11.3.3. any performance values or specifications given by the Company are estimates only and the Company is under no liability for damages for failure of the Goods to attain such values or meet such specifications.

11.4.Subject to clause 7. , on discovery of any defect in the Goods, the Customer must immediately notify the Company in writing of such defect. The Customer must not carry out any remedial work to the Goods that is alleged to be defective without first obtaining the written consent of the Company to do so.

11.5.The Company warrants that the Services will be provided in a professional and workmanlike manner.
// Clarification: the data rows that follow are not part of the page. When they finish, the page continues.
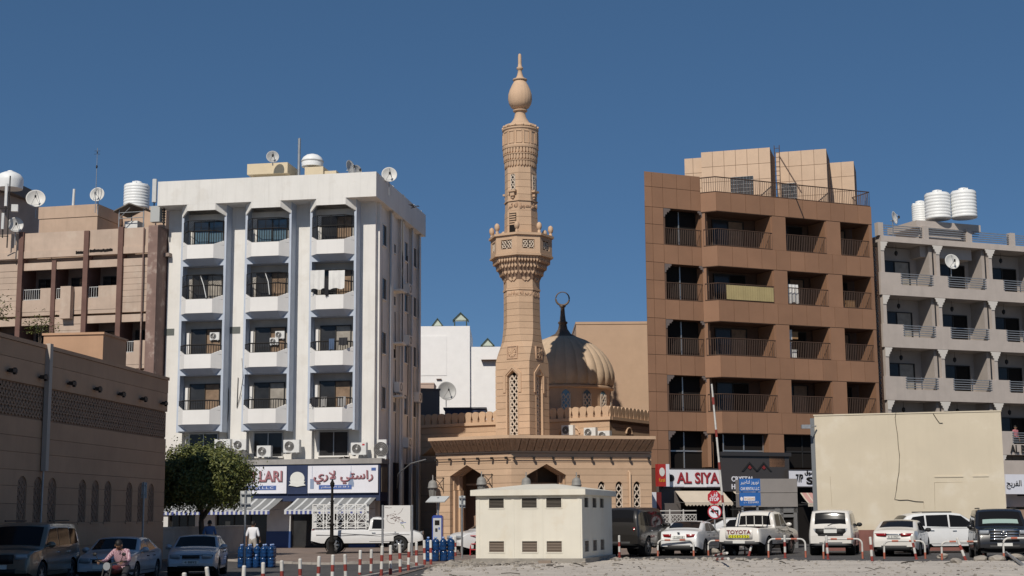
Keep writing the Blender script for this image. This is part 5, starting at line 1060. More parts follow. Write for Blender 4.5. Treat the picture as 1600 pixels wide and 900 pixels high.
wire('curved_cable', [Vector((-6.9, 88, 3.4)), Vector((-6.7, 86.5, 4.2)), Vector((-5.9, 85.4, 4.75)), Vector((-5.0, 84.8, 4.95))], .04, 'curved grey cable conduit at the shaded side of the white block', GALV)
for px, py in ((264, 519), (367, 516)):
    x, z = WP.l(px, py, 0); MB().box(x - .33, x + .33, -.012, .0, z - .2, z + .2).build('wall_plate', mat('plate_grey', (.12, .13, .12), .7), wb)
# ---------------------------------------------------------------- shops under the brown block
def onB(px, py, y): return BRP.l(px, py, y)
GREYF = mat('fascia_grey', (.055, .05, .05), .5); REDL = mat('letter_red', (.33, .03, .04), .45); REDS = mat('sign_red', (.42, .035, .03), .4)
sx0, sz1 = onB(1036, 733, .2); sx1, sz0 = onB(1132, 761, .2)
s = board('shop_sign', BRP, sx0, sx1, sz0, sz1, .2, .15, mat('sign_grey_white', (.8, .8, .82), .4), 'long white AL SIYA shop sign with red serif letters under the brown block', frame=GREYF)
for dx, y, mm in ((.03, .185, SIGND), (0, .165, REDL)): lettering('AL SIYA', 1, mm, s, (sx0 + .85 + dx, y, sz0 + .2 - dx), depth=.015, bold=.02, fit=(2.75, .62), split=True)
MB().slab([(sx0 + .5 + .2 * math.cos(t * .524), (sz0 + sz1) / 2 + .2 * math.sin(t * .524)) for t in range(12)], .17, .2).build('round_mark', DARKM, s)
MB().box(sx0 + .7, sx0 + 1.3, .18, .2, sz0 + .02, sz0 + .16).build('small_panel', SIGNW, s); MB().box(sx1 - 1.2, sx1 - .1, .18, .2, sz0 + .02, sz0 + .16).build('small_panel', SIGNW, s)
x0, z1 = onB(1028, 725, -.4); x1, z0 = onB(1041, 760, -.4); s = board('hanging_sign', BRP, x0, x1, z0, z1, -.4, .3, REDS, 'red projecting sign with a round emblem left of the AL SIYA sign')
m = MB(); m.slab([((x0 + x1) / 2 + .17 * math.cos(t * .4), (z0 + z1) / 2 + .18 + .24 * math.sin(t * .4)) for t in range(16)], -.415, -.4); m.build('emblem', EMBW, s); lettering('Karak', .2, mat('letter_yellow', (.7, .4, .04), .5), s, ((x0 + .05), -.41, z0 + .25), depth=.004, fit=(x1 - x0 - .1, .2)); MB().box(x1, x1 + .22, -.4, -.1, z0, z1).build('white_edge', SIGNW, s)
x0, z1 = onB(1127, 712, .0); x1, z0 = onB(1235, 768, .0); MB().box(x0, x1, .02, .4, z0, z1).build('shop_fascia', GREYF, bb); MB().box(x0 - .05, x1 + .1, -.08, .4, z1, z1 + .22).build('fascia_cap', mat('cap_dark', (.04, .038, .04), .5), bb)
lx, lz = onB(1143, 752, 0); s = empty('shop_sign', BRP.o, BRP.a, 'grey CRYSTAL HORSE fascia lettering with red roof mark behind the blue sign', 'sign')
lettering('CRYSTAL', 1, SIGNW, s, (lx, -.005, lz - .02), depth=.015, bold=.02, fit=(1.5, .3), split=True); lettering('HORSE', 1, SIGNW, s, (lx, -.005, lz - .45), depth=.015, bold=.02, fit=(1.15, .3), split=True)
mx, mz = onB(1183, 731, 0)
for dx in (-.5, .45):
    m = MB(); m.slab([(mx + dx - .55, mz - .2), (mx + dx - .42, mz - .2), (mx + dx, mz + .22), (mx + dx + .42, mz - .2), (mx + dx + .55, mz - .2), (mx + dx, mz + .34)], -.02, .01); m.build('roof_mark', mat('mark_dark', (.02, .02, .02), .5), s); MB().slab([(mx + dx - .13, mz - .0), (mx + dx, mz + .14), (mx + dx + .13, mz), (mx + dx, mz - .1)], -.025, .005).build('red_mark', mat('mark_red', (.22, .03, .03), .5), s)
x0, z1 = onB(1232, 735, -.2); x1, z0 = onB(1290, 760, -.2); s = board('shop_sign', BRP, x0, x1, z0, z1, -.2, .15, SIGNW, 'white sign with bold black S and percent mark left of the cream wall', frame=GREYF)
lx, lz = onB(1258, 760, -.22); lettering('S', 1, BLACK, s, (lx + .1, -.225, lz + .12), depth=.01, bold=.04, fit=(.5, .42)); lettering(shape('سوق'), 1, BLACK, s, (lx, -.225, lz + .62), depth=.01, bold=.02, fit=(.7, .3)); lettering('7/P', 1, BLACK, s, (lx - .62, -.225, lz + .25), depth=.01, bold=.02, fit=(.5, .45))
AWC = mat('awning_cream', (.58, .50, .40), .85, var=.06); AWS = mat('awning_stripe', (.5, .28, .25), .85)
x0, z1 = onB(1055, 767, .2); x1, zb = onB(1150, 785, -1.0); awning('cream_awning', BRP, x0 - .1, x1 - .2, z1, zb, .2, -1.0, 'cream scalloped awning under the AL SIYA sign', [AWC, AWC, AWC], step=.22, val=.2, inset=.1, scall=True)
x0, z1 = onB(1150, 768, .0); x1, zb = onB(1180, 785, -1.0); awning('cream_awning', BRP, x0, x1, z1, zb, .0, -1.0, 'short cream awning half hidden behind the blue rental sign', [AWC, AWC, AWC], step=.22, val=.15, inset=-.2, scall=True)
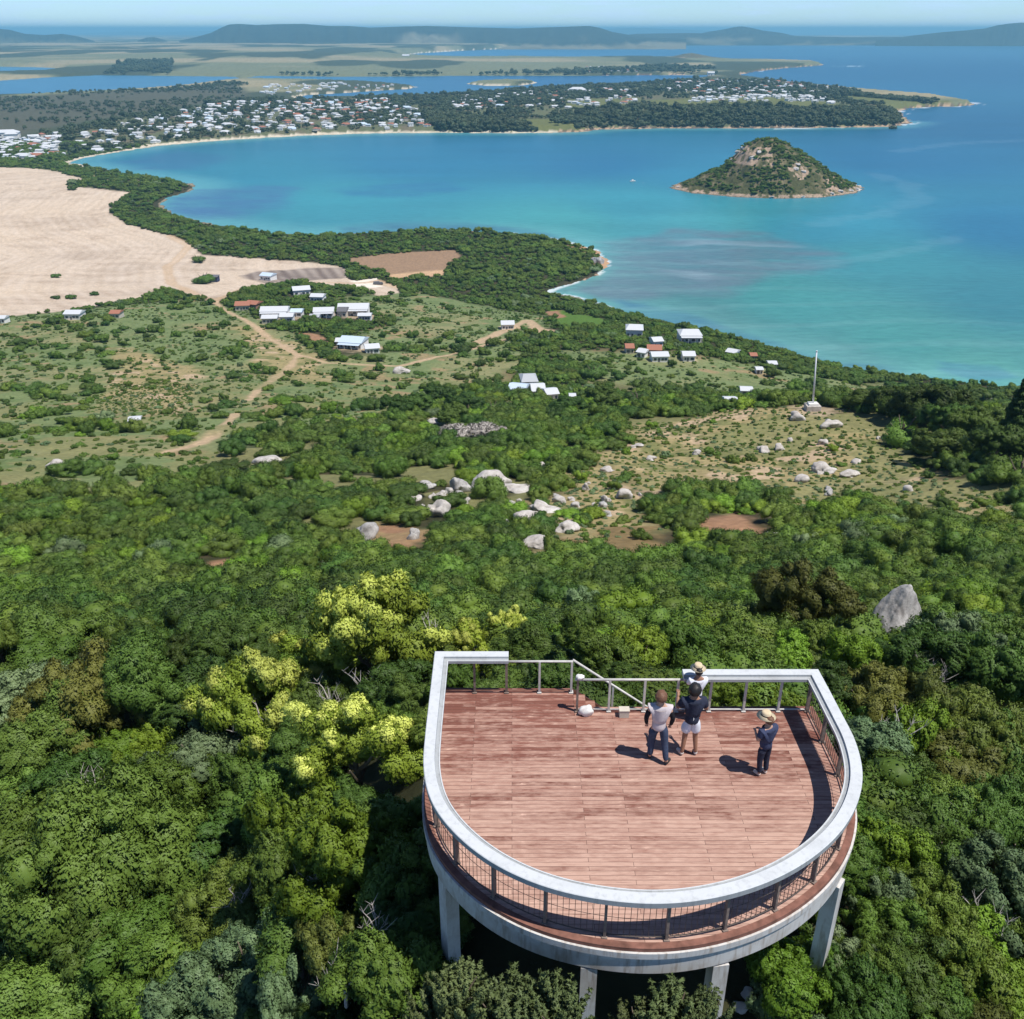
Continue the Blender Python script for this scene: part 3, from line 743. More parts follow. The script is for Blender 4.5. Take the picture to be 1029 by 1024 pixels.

11.6.The provisions of any act or law (including but not limited to the Trade Practices Act 1974) implying terms, conditions and warranties, or any other terms, conditions and warranties which might otherwise apply to or arise out of the Agreement in relation to the Goods and/or the Services are hereby expressly negatived and excluded to the full extent permitted by law.

11.7.The Customer expressly acknowledges and agrees that it has not relied on, and the Company is not liable for any advice given by the Company, its servants, agents, representatives or employees in relation to the suitability of the Goods and/or the Services for any purposes.



12.1.Particulars on this website, in PDF files, leaflets, catalogues, drawings, brochures are illustrations only to assist in sourcing correct parts, form no part of the Agreement between the Company and the Customer, and are not binding on the Company.



The Company will not be liable for any breach of contract due to any matter or thing beyond the Company’s control (including but not limited to transport stoppages, transport breakdown, fire, flood, earthquake, acts of God, strikes, lock-outs, work stoppages, wars, riots or civil commotion, intervention of public authority, explosion or accident).



No failure by the Company to insist on the strict performance of any of the terms in these Terms is a waiver of any right or remedy which the Company may have, and is not a waiver of any subsequent breach or default by the Customer.



Neither the Agreement nor any rights arising under the Agreement may be assigned by the Customer without the prior written consent of the Company which is at the Company’s absolute discretion.



If any provision contained in these Terms is held by a court to be unlawful, invalid or unenforceable, the validity and enforceability of the remaining provisions are not affected.



The terms of contract between the parties are wholly contained in these Terms and any other writing signed by both parties. The Agreement is deemed to have been made at the Company’s Premises in Sydney and any cause of action is deemed to have arisen there.